Kriss Mass, who’s been working in New York City nightlife since 1994 and is managing Twilo’s VIP section tonight, remembers what the nightlife atmosphere was like back in Twilo’s heyday. “There were so many clubs on this block. You could just walk anywhere and there was a club open,” Mass says.
It’s a vastly different picture from the current neighborhood, one of the ritziest in the city, populated with blue chip art galleries and storied institutions like The Whitney and The Shed, rather than humming clubs. Besides the literal change in environment, Mass says, club etiquette has also shifted.
“[Some in the new generation] think the [club] scene is about going to a place with 5,000 people and recording it and then posting it. It's not that,” he says. “It’s going there. It's dancing. It's meeting people. It's getting fucked up.That’s the club scene.”

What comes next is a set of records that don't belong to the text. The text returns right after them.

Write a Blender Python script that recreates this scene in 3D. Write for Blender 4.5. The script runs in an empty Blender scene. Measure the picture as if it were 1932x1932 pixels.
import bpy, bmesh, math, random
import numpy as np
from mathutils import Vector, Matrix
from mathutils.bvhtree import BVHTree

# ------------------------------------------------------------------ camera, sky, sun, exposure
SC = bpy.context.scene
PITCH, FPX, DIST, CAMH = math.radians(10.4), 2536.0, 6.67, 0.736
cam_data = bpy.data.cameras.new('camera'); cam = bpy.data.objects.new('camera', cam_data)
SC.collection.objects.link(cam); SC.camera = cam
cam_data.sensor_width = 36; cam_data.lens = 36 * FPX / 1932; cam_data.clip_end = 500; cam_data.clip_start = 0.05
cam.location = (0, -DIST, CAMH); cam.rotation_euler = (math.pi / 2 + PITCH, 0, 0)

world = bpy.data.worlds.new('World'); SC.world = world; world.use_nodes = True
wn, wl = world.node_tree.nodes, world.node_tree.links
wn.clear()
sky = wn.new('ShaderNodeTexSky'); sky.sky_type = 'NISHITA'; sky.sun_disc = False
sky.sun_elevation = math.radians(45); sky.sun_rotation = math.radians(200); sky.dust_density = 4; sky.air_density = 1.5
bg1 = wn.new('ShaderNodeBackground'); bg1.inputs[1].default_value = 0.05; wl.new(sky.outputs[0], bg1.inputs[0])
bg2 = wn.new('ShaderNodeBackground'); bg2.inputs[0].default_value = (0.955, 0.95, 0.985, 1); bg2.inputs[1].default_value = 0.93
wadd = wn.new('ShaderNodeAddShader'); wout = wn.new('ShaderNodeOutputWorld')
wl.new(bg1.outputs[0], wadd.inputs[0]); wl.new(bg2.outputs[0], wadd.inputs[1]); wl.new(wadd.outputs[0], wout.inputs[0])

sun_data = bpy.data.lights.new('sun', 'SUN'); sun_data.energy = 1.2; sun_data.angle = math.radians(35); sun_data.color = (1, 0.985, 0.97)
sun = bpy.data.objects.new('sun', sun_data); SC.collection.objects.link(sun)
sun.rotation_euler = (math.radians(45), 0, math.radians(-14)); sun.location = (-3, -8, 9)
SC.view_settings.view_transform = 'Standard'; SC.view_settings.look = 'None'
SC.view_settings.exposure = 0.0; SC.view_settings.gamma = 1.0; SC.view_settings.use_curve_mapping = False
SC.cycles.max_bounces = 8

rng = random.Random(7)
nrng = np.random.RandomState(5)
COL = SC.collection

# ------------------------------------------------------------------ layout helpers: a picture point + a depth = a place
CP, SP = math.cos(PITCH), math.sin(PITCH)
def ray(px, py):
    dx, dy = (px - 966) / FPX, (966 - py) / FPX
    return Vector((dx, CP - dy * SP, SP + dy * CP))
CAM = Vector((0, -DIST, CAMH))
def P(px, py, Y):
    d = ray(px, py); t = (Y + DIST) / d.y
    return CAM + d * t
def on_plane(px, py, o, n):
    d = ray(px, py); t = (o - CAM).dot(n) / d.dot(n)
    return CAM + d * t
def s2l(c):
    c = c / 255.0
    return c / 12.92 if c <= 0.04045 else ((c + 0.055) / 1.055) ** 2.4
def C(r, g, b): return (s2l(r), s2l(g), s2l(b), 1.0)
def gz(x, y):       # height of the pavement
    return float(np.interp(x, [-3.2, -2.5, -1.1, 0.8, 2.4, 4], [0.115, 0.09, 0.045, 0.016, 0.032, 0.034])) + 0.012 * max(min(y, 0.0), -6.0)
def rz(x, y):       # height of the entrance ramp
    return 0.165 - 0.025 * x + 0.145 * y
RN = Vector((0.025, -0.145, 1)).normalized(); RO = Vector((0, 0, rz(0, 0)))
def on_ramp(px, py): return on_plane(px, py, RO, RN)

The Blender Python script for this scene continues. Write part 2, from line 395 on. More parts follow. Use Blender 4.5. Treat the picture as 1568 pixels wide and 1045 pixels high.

Photography by Yuliya Skya Photography
Photography by David Lovas
Perhaps Twilo’s reunion will usher in some of that desperately needed energy. When Twilo announced its return, both nights sold out quickly, reflecting a hunger to re-experience the legendary club’s kinetic energy. The organizers are already looking at planning more Twilo events in the future. “We want to make this a series here,” Sacks says.
As I move through the space on Saturday night, the sounds of Digweed and Tenaglia's pumping sets blanketing the club, I saw friends reuniting and couples re-living a former era when such nights were weekly fare, rather than special occasions. I hear stories about the allure, mystery, and even danger of the late ‘90s, early-aughts nightlife in the City. Some are nostalgic for the thrill of the time; most are just happy to walk down memory’s dance floor, even if things are a bit less edgy than they once were.
Photography by Yuliya Skya Photography
One attendee from Denver never got to go to Twilo, but still, the chance to go to the storied club is a homecoming of sorts for her, to reconnect with early days partying during Twilo’s era. “It’s good to get back to your origin story,” she says.